Today, canoeing has gained popularity, and more people frequent the creek. Even still, a relatively small number of individuals actually own canoes and float the creek outside of the larger groups that use the canoe rentals during the summer months. My father always recommends that you go prepared.

"It's a good idea to take some matches, some plastic or a tarp and a little extra food and water just in case you get caught in a thunderstorm or if someone gets hurt and you have to spend the night on the creek," he said. "Also, remember that when the water level is low in the creek, it will take longer to complete the trip. You may have to pull the canoe over some logs, which will slow you down."

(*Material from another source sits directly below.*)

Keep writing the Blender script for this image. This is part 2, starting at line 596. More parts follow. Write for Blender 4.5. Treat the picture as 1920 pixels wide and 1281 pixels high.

When planning your trip, select a section of the creek to float that may be floated easily in a day's time. If you are renting a canoe, Brandon Pearce with Black Creek Canoe Rental gives some advice for selecting a trip.

"It mainly depends on the amount of time you have," he said. "We offer a couple of trips above our location that take only a few hours up to about five and a half hours. If you are looking for a longer float, we offer several overnight trips below our location on the creek. The average travel speed for most people is about 1-2 m.p.h. Remember to allow 30 minutes to an hour for lunch when figuring out how long it will take to complete a trip."

Keep in mind that five or six miles on the creek can seem like a long way if the water level is low or you are inexperienced at paddling a canoe. Remember that you need to reach the take-out before dark. In addition, throughout the summer months afternoon thunderstorms are always a risk. Getting on the creek early in the morning is your best bet to ensure that you have time to fish and enjoy your trip without having to rush to the landing before dark or to outrun a thunderstorm.

Pack a lunch in an ice chest, and take along plenty of water for the day. Most importantly, enjoy the creek and the natural beauty that surrounds you. This waterway is one of the last truly wild rivers left in Mississippi. Be mindful of this fact as you enjoy this place.